● **The exercise**
Copy, character for character, the lines running from the one with "Recreate this scene" to the one with "random.seed(7)", ends included. Leave out every other line.

Scripts that build scenes
● ● ● ● ●

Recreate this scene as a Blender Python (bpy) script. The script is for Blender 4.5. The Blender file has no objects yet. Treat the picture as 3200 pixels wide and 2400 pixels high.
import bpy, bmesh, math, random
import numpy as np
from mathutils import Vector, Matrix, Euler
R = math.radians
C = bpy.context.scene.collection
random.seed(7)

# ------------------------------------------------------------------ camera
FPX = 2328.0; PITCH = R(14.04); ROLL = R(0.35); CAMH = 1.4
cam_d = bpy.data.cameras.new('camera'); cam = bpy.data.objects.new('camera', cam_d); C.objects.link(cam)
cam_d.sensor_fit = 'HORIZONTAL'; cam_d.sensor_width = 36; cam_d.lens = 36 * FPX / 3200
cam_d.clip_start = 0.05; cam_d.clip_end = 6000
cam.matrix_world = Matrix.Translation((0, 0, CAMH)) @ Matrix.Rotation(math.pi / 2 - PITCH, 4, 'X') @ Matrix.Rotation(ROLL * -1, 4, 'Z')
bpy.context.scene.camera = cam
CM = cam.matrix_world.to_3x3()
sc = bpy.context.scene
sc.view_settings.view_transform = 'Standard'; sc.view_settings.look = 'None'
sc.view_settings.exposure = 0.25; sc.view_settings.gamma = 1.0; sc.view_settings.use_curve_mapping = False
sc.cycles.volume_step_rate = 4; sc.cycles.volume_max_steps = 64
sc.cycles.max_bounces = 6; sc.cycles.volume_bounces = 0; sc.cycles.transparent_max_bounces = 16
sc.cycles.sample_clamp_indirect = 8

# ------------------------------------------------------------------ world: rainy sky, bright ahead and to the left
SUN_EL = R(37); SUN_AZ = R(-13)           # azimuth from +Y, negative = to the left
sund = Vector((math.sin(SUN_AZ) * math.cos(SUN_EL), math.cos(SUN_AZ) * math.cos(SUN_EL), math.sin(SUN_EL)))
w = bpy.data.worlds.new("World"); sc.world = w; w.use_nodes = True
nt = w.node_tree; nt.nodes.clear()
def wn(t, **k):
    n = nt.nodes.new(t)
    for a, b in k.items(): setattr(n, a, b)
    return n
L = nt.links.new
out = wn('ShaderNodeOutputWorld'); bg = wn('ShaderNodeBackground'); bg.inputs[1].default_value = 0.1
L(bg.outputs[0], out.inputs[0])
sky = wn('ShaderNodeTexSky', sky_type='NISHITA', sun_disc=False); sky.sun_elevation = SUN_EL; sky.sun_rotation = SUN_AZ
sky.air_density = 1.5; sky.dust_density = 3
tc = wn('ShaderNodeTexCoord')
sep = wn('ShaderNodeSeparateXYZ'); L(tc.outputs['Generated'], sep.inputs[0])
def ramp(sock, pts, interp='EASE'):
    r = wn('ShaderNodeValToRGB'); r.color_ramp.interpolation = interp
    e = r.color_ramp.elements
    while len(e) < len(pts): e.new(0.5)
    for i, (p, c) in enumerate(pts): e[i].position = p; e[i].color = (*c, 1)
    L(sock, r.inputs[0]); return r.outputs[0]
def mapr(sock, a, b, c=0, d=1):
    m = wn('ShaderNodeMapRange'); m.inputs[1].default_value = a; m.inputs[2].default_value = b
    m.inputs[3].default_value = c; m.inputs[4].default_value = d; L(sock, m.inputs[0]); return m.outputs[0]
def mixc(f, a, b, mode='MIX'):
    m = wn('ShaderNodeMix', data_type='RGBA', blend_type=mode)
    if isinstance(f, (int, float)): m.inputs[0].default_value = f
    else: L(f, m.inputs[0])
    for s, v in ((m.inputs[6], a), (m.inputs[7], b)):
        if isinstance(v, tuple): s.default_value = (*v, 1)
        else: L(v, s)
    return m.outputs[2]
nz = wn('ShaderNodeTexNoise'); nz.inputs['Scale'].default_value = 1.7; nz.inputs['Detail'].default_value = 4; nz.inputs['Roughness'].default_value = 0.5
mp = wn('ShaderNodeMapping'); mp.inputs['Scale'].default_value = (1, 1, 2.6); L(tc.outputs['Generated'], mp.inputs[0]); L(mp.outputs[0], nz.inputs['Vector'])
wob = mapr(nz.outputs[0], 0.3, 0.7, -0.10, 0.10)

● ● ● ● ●

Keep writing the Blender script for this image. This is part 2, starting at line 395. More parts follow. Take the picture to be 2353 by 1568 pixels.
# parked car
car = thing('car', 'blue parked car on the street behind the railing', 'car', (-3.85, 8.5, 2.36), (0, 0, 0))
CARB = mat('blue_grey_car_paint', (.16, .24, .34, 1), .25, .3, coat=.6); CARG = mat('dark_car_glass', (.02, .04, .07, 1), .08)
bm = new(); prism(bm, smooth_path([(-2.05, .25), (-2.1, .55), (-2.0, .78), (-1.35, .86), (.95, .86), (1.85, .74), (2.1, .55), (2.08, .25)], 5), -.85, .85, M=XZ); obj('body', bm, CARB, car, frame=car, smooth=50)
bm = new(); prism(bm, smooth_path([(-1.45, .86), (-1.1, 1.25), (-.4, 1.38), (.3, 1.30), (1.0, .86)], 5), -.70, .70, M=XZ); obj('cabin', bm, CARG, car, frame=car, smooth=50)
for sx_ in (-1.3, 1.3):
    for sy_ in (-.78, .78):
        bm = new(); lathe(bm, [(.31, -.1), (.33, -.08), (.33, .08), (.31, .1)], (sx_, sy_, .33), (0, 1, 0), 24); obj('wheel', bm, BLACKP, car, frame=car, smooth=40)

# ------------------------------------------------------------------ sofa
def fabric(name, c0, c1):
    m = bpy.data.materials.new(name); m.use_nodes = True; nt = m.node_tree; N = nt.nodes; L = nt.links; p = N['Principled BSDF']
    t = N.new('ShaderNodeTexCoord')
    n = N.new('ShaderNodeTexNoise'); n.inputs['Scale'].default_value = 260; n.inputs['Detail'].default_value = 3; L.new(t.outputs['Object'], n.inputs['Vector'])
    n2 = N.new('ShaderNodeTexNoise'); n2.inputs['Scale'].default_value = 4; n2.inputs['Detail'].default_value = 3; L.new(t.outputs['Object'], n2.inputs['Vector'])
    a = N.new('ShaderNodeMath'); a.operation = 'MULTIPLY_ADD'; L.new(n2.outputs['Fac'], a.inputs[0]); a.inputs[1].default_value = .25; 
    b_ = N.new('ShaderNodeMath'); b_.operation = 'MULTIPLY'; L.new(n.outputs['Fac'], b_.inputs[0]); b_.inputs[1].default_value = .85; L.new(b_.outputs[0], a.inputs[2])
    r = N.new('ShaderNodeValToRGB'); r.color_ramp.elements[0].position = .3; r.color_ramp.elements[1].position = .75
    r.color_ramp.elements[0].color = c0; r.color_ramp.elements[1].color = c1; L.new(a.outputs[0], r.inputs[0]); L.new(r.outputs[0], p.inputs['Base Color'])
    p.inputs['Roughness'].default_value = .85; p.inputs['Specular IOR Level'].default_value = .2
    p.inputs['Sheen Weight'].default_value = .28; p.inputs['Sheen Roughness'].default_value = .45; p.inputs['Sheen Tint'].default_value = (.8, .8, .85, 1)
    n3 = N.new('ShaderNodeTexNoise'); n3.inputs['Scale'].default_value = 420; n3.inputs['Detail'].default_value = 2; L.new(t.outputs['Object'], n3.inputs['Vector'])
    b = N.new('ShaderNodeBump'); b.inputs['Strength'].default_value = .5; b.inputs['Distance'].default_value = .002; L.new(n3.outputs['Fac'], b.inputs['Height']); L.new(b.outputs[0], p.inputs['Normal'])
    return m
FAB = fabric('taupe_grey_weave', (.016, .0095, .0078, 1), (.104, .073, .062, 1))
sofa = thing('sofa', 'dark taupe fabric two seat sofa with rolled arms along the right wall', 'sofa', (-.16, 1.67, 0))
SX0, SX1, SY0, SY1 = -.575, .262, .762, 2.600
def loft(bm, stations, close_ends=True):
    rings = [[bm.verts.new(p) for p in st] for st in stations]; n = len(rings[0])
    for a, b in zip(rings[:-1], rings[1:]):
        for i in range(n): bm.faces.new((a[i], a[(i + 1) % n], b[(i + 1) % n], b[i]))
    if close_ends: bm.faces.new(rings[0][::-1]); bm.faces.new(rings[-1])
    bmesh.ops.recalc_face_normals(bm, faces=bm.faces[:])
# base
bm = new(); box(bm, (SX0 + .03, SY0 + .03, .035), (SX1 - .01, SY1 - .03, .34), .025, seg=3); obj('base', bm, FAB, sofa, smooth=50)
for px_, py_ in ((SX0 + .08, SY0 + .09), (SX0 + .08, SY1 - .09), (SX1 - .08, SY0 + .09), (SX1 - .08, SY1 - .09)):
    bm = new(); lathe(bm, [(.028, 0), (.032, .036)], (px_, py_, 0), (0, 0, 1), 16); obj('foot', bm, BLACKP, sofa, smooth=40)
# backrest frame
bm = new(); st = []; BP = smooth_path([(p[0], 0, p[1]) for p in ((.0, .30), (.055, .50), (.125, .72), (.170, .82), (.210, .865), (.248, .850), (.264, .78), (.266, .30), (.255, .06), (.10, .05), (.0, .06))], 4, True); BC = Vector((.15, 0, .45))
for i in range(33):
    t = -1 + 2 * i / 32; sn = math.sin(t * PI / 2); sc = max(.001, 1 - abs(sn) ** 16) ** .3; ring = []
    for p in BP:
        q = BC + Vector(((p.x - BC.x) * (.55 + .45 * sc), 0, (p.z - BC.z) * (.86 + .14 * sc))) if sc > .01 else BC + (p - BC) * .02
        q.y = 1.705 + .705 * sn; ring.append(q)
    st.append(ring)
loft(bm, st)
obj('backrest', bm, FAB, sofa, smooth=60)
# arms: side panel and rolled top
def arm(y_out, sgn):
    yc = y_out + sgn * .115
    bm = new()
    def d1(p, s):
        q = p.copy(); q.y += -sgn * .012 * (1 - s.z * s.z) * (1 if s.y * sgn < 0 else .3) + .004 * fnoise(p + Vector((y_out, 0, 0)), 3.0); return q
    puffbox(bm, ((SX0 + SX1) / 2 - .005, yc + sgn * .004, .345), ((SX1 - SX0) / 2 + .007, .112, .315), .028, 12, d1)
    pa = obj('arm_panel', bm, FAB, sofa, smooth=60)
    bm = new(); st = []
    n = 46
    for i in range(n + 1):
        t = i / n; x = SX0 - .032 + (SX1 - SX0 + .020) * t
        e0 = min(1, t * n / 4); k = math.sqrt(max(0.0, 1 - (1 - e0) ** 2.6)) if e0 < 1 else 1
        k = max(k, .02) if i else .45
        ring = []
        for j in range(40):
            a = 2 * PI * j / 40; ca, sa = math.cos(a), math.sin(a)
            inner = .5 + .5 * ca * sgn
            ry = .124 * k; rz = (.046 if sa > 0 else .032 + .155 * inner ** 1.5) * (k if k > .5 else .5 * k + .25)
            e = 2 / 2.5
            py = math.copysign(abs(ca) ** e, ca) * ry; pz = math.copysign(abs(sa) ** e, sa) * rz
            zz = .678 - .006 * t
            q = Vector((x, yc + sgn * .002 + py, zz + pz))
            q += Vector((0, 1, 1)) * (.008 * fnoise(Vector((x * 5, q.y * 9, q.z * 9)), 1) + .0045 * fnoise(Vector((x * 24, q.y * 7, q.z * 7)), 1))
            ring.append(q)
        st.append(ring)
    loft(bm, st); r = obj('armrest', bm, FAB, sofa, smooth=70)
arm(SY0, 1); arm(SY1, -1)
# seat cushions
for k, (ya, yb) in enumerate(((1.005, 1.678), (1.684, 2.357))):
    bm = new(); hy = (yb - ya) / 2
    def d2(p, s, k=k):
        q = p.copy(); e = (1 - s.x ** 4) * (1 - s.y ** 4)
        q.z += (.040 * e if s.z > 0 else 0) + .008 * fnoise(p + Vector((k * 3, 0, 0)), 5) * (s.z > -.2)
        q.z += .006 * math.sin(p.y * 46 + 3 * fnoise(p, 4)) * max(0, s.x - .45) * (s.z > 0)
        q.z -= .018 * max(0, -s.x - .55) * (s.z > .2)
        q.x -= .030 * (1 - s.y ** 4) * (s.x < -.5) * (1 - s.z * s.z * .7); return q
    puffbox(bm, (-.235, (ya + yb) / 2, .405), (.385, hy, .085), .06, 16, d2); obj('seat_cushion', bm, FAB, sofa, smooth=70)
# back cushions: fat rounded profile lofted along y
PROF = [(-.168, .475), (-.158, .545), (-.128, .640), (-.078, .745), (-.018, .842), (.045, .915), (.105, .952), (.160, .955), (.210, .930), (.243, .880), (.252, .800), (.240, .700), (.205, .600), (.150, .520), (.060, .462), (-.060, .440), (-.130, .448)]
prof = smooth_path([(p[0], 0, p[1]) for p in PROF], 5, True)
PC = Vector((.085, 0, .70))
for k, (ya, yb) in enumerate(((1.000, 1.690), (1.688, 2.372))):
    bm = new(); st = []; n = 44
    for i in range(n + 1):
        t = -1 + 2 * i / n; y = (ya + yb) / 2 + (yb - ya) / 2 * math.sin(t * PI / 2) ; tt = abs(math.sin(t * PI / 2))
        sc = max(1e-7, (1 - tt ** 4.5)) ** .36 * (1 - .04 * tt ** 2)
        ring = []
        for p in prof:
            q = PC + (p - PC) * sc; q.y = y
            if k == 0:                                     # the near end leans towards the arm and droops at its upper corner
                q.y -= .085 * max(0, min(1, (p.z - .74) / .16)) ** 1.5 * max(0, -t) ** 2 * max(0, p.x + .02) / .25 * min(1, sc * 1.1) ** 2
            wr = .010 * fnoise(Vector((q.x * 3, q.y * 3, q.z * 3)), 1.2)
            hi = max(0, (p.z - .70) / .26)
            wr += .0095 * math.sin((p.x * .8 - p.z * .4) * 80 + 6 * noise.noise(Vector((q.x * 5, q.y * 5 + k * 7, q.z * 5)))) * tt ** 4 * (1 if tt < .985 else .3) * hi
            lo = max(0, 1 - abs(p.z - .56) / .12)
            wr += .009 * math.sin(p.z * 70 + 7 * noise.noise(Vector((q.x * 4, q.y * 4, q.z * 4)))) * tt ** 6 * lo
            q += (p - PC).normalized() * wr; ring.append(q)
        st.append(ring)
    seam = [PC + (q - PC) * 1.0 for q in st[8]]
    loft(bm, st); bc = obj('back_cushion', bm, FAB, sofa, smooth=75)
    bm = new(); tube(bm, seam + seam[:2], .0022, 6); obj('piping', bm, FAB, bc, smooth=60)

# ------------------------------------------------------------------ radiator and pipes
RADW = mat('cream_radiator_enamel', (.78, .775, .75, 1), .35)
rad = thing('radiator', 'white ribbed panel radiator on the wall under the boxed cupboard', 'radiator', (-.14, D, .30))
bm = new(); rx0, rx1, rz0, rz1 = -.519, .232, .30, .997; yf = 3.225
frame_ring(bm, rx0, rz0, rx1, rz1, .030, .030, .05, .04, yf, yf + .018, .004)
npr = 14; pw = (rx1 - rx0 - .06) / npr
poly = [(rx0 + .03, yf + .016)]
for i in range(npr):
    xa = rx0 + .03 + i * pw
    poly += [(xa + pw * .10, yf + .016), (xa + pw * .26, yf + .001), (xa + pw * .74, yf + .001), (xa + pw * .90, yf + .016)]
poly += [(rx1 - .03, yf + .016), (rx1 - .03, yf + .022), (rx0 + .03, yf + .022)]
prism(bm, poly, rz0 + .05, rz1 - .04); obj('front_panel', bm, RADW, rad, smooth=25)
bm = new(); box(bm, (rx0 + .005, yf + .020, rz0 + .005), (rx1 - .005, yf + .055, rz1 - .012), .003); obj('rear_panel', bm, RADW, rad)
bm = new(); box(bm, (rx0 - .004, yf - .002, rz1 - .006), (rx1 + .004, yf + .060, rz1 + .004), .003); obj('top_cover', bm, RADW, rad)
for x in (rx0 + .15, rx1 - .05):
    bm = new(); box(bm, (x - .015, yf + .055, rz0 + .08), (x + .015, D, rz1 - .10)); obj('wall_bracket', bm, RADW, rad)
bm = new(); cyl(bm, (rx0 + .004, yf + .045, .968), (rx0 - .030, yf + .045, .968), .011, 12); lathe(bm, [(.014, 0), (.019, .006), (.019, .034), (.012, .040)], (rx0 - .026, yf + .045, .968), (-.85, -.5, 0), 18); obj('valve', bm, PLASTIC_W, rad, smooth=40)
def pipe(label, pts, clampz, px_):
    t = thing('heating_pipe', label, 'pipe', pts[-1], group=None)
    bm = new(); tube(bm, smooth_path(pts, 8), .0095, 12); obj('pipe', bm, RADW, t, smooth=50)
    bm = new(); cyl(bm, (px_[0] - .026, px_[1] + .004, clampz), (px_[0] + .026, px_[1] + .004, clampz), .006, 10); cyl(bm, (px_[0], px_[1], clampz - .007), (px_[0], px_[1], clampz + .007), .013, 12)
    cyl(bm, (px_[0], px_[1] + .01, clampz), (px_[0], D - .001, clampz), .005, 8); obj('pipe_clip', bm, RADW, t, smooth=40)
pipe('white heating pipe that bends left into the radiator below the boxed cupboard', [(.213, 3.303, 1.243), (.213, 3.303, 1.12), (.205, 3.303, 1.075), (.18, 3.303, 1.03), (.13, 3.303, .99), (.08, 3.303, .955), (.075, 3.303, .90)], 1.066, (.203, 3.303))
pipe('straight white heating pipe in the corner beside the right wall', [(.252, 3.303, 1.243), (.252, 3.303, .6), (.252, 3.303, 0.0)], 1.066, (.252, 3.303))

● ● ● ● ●

● **Solution to the exercise**
Recreate this scene as a Blender Python (bpy) script. The script is for Blender 4.5. The Blender file has no objects yet. Treat the picture as 3200 pixels wide and 2400 pixels high.
import bpy, bmesh, math, random
import numpy as np
from mathutils import Vector, Matrix, Euler
R = math.radians
C = bpy.context.scene.collection
random.seed(7)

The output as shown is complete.